I knew about sketchy callbacks, but so far, I’d only landed one commercial and a few modeling gigs, I thought this was my chance for a big break, so I showed up the next day. He was there and asked if I was hungry and wanted to go grab some food. I thought it was strange of course, but I figured he was legitimate, this guy had worked with some of the most successful Black female performers in the business. We got in his car and he immediately jumped me.
I pushed him off and asked what he thought he was doing, and he said, “You’re a young Black chick, do you think you’re ever going to make it in this industry without giving it up?”
He then went on to explain his version of the dichotomy of Hollywood, in embracing lighter skinned female actresses and how the general under table policy of most studios was to support one up-and-coming, dark skinned, Black female at a time.
Then he matter-of-factly shrugged and admitted he’d slept with other women of color and made their careers, that I would have to earn it, and he proceeded to unzip his pants.
I ran.
Needless to say, I never got the part.
Wage disparities between white and Black actresses in Hollywood pretty much tell you all you need to know.
During my pregnancy, I would get asked a lot of rather offensive questions, but none was ever so offensive as my husband, a Caucasian, being asked if he knew for certain it was his child…even while I was standing right next to him.
One white woman complemented me on having a child with a white man, because the baby would be prettier. ‘Mixed babies are the prettiest Black babies,’ she said.
Even childbirth was something we feared, as one in four Black infants die during childbirth and a newborn Black child being taken care of by white doctors are four times more likely to die. We purposefully switched to a Black OBGYN because the treatment I was receiving from her white counterparts left me feeling mishandled and unwanted.
A part of me is very hopeful the George Floyd incident was a catalyst for a world to come. Seeing so many allies making BLM posts makes me feel like peoples of color are finally being heard. I got phone calls, texts, and letters from people I had long forgotten, people just wanting to know if I was okay, to share that they had my back, and that my life matters. It was absolutely beautiful.
But there is the other voice in my head that says Black people have literally been crying out for over 400 hundred years and most whites didn’t give a damn before this. Now that it’s trending and gaining national campaign momentum, it may be that so-called allies want to appear “woke” more than they actually want to help.
Kaepernick kneeling in the football stadiums was another gesture for protesting injustice, and it largely fell on deaf ears, quickly dismissed and gaslit by the very people elected to protect their fellow citizens. I scrolled through social media posts of those I called friends, colleagues, even family, to note their silences on BLM protests, or in some cases, willful ignorance of BLM.

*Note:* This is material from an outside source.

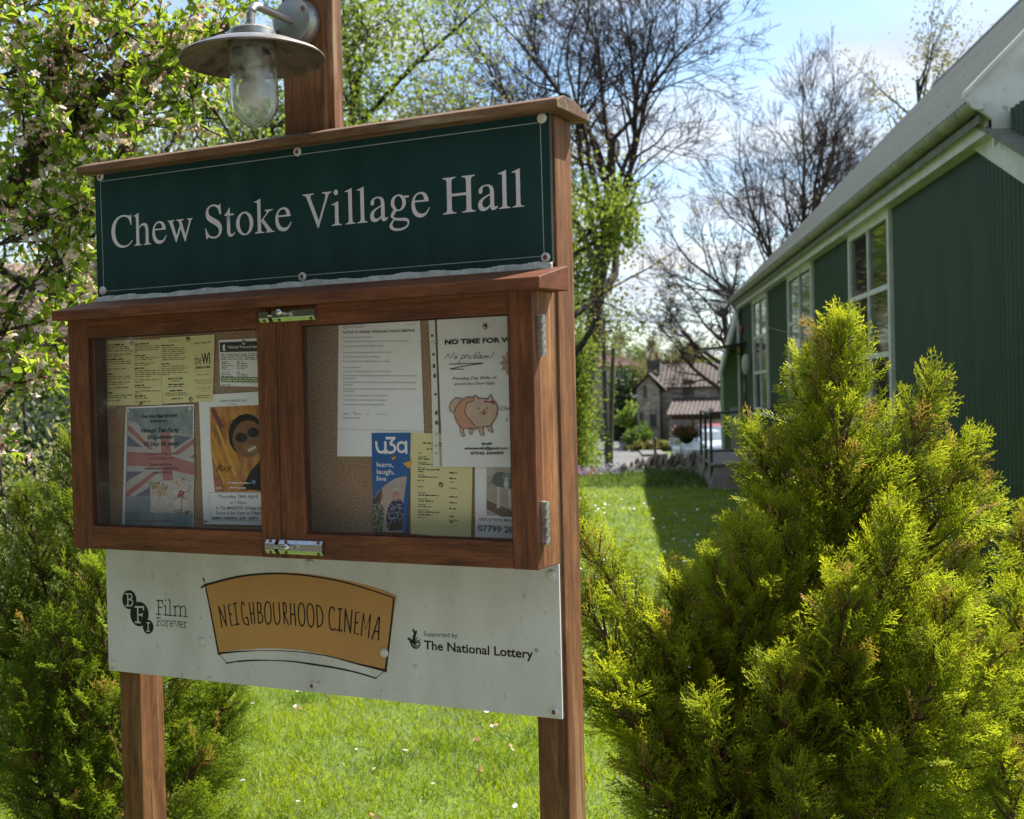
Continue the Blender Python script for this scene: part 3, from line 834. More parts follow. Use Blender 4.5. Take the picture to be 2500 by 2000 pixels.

It’s that kind of passive mentality that makes me feel like this too, this white participation, shall pass. The momentum will falter and the trendiness of protest will wear off. My skepticism is heightened, but I charge on and go out into the world every day, ready to be empowered or be empowering, the same as I always have.
Hopefully by the time my newborn daughter becomes socially conscious, this won’t be a battle she has to continue fighting.
Unfortunately, K.’s predictions turned out to be accurate, in terms of the momentum of support. Anti-racism is a lifelong commitment. Not an excuse to get out of the house.